Elementary school district appealed a decision of the deputy county superintendent of schools approving a transfer of territory from district to a neighboring elementary school district.
The District Court vacated the decision. Receiving district appealed, and the Supreme Court reversed and remanded. After a new transfer petition was filed, transferring district appealed the decision of the acting county superintendent of schools approving the transfer. The District Court affirmed the decision. Transferring district appealed, and Attorney General intervened to defend the constitutionality of the territory transfer statute.
The Supreme Court held that:
- Acting superintendent did not abuse her discretion in concluding that proposed transfer would result in a negligible increase in the tax burden on transferring district;
- Acting superintendent did not abuse her discretion in concluding that proposed transfer would improve the safety of student transportation;
- Collateral estoppel barred relitigation of the issue of territory transfer statute’s facial validity; and
- Doctrine of res judicata also barred relitigation of the issue.
Sufficient evidence supported finding by acting county superintendent of schools that transfer of territory from elementary school district to neighboring district would reduce the transferring district’s bonding capacity by 15.47%, as factor relevant to the determination of whether to approve the transfer; though bonding capacity relating only to the elementary school district would be reduced by 27% as a result of the transfer, including the transferring district’s high school district would result in the lower figure, and there was testimony that transferring district had no bonded debt and could therefore bond 100% of its bonding capacity.

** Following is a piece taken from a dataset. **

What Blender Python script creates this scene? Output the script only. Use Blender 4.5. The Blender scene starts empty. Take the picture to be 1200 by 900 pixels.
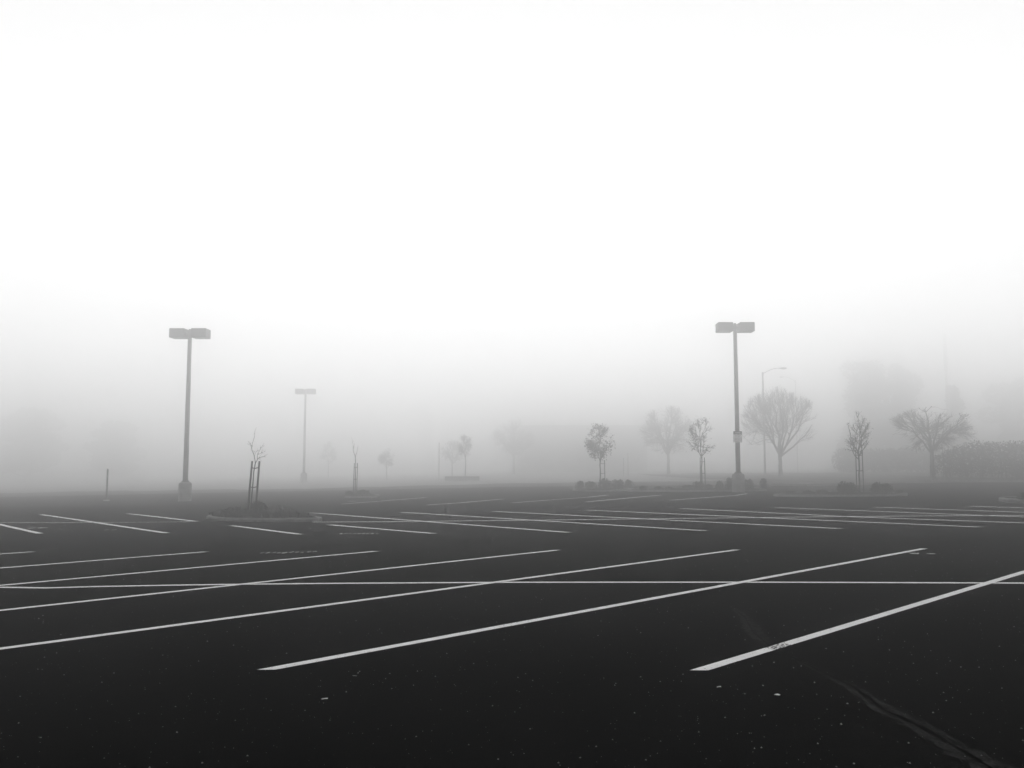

Acting county superintendent of schools did not abuse her discretion in concluding that proposed transfer of territory from elementary school district to neighboring district would result in a negligible increase in the tax burden on transferring district, as factor supporting approval of the transfer; superintendent of receiving district testified, based on 20 pages of data compiled from Office of Public Instruction, that transfer would add $24.29 of additional taxation per year to a house valued at $100,000, with correspondingly higher and lower impacts on more and less valuable houses, and there was no evidence to support the testimony of transferring district’s superintendent and chair of transferring district’s school board that even that level of increase would be burdensome.

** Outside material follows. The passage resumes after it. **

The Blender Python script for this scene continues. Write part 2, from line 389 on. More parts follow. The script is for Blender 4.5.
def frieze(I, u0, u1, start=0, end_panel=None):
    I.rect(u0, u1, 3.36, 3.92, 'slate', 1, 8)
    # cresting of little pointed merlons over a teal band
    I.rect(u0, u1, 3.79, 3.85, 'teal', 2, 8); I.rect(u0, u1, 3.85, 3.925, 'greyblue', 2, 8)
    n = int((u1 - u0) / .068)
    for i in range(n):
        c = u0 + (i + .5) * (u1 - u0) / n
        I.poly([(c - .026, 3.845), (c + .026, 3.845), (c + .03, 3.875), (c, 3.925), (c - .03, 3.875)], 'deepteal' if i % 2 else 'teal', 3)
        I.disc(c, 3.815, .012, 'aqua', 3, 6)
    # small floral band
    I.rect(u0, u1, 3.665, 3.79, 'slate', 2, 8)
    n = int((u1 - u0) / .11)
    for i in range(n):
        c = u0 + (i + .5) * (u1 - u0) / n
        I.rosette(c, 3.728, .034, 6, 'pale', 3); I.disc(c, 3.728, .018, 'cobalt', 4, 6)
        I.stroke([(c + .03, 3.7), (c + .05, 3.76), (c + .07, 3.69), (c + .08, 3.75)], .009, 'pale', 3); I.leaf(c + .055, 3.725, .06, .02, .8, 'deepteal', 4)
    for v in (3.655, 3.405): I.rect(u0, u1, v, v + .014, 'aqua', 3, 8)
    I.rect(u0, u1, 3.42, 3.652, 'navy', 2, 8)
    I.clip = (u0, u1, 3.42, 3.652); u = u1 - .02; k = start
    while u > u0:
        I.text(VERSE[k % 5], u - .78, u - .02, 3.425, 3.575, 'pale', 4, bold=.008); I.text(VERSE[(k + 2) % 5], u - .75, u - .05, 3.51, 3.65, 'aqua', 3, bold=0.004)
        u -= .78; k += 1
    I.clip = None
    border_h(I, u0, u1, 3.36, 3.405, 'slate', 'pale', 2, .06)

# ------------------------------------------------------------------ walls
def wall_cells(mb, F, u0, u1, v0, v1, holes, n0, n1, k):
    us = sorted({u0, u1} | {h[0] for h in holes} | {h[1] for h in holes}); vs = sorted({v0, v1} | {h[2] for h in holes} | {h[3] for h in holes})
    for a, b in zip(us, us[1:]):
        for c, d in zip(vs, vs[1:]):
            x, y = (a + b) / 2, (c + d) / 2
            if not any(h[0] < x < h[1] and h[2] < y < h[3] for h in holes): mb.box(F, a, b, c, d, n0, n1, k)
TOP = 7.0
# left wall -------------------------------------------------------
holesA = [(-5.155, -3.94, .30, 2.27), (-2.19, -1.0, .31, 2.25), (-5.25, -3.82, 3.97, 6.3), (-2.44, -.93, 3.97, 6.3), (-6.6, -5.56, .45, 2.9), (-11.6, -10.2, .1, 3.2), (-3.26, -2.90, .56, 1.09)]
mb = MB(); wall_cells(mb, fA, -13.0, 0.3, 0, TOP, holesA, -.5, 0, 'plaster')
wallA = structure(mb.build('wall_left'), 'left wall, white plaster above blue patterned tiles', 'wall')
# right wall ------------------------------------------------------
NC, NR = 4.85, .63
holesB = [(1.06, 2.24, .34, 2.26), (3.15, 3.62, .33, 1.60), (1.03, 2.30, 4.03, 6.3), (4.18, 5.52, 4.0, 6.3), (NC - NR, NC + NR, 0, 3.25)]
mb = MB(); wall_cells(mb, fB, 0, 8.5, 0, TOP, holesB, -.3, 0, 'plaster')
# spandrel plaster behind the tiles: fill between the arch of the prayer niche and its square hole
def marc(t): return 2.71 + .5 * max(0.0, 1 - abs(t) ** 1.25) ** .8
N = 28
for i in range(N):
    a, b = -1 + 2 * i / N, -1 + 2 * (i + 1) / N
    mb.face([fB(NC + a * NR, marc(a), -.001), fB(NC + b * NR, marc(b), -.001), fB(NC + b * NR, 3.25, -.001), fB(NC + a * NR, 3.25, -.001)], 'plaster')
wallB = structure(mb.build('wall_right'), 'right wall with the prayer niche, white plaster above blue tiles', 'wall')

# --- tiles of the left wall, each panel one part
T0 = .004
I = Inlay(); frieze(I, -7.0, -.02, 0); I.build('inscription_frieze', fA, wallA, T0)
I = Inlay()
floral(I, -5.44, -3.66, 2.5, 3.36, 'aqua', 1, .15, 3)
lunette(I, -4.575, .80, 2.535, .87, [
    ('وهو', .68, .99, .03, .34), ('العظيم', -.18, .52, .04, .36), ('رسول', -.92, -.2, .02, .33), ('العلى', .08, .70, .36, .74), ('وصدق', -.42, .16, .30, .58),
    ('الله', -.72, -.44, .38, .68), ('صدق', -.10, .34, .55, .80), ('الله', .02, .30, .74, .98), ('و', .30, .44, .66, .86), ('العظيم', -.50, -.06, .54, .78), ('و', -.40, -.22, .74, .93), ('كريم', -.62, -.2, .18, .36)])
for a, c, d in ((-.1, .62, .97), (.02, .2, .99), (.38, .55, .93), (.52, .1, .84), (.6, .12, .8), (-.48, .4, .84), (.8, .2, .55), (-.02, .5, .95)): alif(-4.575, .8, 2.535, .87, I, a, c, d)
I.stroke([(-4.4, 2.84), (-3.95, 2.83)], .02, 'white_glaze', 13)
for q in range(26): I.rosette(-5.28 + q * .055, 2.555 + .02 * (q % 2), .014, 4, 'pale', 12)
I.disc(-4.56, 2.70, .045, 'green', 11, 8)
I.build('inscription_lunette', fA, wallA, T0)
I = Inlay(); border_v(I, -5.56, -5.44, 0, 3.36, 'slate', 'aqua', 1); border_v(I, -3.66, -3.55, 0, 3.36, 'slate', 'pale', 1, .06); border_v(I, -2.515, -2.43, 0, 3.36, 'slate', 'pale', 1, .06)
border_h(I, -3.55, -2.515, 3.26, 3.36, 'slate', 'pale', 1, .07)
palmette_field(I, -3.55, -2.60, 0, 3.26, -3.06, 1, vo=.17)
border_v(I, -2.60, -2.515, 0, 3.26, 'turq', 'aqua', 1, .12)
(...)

Acting county superintendent of schools could consider, in deciding whether to approve transfer of territory from elementary school district to neighboring district, the availability of federal funding to make up for any decrease in tax revenue suffered by transferring district; though statute governing territory transfer did not list federal funding as a factor to consider, it also did not limit consideration to the listed criteria.

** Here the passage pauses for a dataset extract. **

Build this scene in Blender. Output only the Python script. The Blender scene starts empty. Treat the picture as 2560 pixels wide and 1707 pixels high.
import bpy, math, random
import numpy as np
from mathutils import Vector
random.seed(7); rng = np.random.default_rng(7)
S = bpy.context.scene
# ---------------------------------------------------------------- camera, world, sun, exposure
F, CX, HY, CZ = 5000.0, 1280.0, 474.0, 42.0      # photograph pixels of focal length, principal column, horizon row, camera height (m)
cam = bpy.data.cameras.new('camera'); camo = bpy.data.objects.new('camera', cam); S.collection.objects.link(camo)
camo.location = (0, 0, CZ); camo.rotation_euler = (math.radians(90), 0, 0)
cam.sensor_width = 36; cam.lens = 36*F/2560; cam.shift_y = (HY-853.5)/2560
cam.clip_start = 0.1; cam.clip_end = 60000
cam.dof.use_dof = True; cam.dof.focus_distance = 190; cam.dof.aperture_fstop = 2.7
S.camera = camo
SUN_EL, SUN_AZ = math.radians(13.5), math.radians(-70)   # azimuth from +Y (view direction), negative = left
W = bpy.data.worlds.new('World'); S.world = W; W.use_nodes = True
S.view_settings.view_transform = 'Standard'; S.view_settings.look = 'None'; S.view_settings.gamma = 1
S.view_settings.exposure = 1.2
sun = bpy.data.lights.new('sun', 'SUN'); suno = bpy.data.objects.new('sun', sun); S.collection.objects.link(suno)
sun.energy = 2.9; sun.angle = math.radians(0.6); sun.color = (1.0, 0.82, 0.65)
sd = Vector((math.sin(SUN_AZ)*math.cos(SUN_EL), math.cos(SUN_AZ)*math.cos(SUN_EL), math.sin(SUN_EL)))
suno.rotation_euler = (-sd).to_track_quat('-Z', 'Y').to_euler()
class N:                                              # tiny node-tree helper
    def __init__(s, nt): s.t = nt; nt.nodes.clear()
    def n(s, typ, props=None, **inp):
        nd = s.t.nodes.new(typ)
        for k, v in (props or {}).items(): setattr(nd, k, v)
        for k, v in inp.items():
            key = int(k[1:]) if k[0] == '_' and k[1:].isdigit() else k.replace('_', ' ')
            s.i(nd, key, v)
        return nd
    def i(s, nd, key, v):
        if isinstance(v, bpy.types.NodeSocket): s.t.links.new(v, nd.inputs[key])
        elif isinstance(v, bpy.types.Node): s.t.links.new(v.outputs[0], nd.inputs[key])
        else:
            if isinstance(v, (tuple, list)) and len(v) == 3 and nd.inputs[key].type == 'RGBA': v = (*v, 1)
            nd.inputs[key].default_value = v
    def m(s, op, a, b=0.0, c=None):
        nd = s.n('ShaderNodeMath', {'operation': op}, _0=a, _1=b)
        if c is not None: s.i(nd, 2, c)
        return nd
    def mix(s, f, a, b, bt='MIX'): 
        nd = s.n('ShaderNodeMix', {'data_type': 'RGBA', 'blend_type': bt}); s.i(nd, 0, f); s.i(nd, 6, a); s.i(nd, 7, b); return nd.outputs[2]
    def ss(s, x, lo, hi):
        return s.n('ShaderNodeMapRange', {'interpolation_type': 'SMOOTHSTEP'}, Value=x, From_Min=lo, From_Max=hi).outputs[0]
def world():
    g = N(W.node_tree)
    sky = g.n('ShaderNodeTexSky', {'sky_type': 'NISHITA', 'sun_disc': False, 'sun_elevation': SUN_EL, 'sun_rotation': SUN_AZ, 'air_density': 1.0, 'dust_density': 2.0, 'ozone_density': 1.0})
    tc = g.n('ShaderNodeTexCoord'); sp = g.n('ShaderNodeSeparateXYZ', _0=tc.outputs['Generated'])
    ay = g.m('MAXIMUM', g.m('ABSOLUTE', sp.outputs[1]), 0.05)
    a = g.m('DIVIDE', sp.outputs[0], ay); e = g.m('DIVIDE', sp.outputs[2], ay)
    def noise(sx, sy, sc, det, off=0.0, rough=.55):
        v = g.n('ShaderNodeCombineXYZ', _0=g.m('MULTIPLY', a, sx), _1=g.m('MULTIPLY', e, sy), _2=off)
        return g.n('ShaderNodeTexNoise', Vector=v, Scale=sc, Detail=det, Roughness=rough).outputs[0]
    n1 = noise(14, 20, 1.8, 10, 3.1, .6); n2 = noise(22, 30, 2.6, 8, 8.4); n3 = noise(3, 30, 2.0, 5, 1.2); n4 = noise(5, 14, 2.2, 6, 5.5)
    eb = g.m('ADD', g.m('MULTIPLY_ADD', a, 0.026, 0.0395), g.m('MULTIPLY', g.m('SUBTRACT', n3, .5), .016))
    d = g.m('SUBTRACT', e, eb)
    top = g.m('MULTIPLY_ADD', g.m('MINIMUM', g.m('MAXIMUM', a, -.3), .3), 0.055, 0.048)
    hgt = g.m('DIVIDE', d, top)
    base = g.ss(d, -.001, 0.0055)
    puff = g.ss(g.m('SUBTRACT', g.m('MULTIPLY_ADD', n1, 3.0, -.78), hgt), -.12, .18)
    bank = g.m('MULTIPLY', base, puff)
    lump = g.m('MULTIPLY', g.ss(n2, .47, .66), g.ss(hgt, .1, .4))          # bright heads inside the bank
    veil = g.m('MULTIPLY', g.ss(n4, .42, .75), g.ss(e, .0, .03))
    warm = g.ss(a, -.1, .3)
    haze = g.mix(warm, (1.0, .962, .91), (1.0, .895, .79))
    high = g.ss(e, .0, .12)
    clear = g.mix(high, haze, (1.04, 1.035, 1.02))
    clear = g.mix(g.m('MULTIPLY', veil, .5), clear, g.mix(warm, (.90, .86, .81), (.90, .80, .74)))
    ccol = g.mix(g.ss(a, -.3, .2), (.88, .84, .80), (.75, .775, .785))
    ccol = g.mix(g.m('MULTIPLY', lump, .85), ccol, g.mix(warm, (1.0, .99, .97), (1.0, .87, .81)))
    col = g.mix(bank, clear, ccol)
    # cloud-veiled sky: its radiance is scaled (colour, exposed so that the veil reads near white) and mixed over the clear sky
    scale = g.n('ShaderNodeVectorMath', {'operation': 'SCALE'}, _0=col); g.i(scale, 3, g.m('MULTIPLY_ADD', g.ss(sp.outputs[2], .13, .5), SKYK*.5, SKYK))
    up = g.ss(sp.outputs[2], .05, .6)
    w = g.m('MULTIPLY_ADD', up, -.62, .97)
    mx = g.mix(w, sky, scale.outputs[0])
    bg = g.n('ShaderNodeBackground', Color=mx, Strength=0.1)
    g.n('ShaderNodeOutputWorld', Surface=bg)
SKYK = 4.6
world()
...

Acting county superintendent of schools did not abuse her discretion in concluding that proposed transfer of territory from elementary school district to neighboring district would improve the safety of student transportation; receiving district was already providing transportation services to the transfer territory, as nine of the 11 elementary school students in the transfer territory attended school in the receiving district, and its school was closer to the transfer territory than was school in the transferring district.
Issue of the facial validity of statute governing transfer of territory between school districts, as raised in elementary school district’s appeal from the approval of transfer petition, was identical to issue raised in prior appeal from approval of a prior petition to transfer the same territory, as element supporting application of collateral estoppel to bar relitigation of the issue; both appeals involved identical circumstances, namely district’s opposition to neighboring district’s petitions to acquire the same territory, and in both appeals district argued that statute was unconstitutionally vague because it did not provide reasonably clear and definite standards, objective criteria, and ascertainable limits to guide county superintendent of schools in making the transfer decision.
Appeal from the approval of a prior petition to transfer territory from elementary school district to neighboring district resulted in a final judgment on the merits of transferring district’s challenge to the facial validity of the territory transfer statute, as element supporting application of collateral estoppel to bar relitigation of the issue on appeal from the approval of a subsequent petition to transfer the same territory; judge in prior appeal rejected the facial challenge based on briefing by the parties and a summary judgment hearing, and devoted seven pages of his order to addressing the constitutionality of the statute, and transferring district had an opportunity to appeal the decision upholding the statute but declined to do so.
Doctrine of res judicata barred elementary school district from relitigating, in its appeal from the approval of a petition to transfer territory to neighboring district, the facial validity of the territory transfer statute; transferring and receiving districts were both parties to prior litigation arising out of an earlier transfer petition, issues in the two actions were the same and related to the same territory, and judge in prior action awarded final summary judgment to receiving district on the issue of whether the statute was unconstitutionally vague, upholding the validity of the statute.
Statute governing transfer of territory between school districts was not unconstitutional as applied to elementary school district from which certain territory was transferred; as a political subdivision of the state, district had no due process rights that could be violated by trial court’s reliance on the fact that tax-exempt tribal lands made up the transfer territory and that district received significant federal funding to mitigate the effect of the transfer.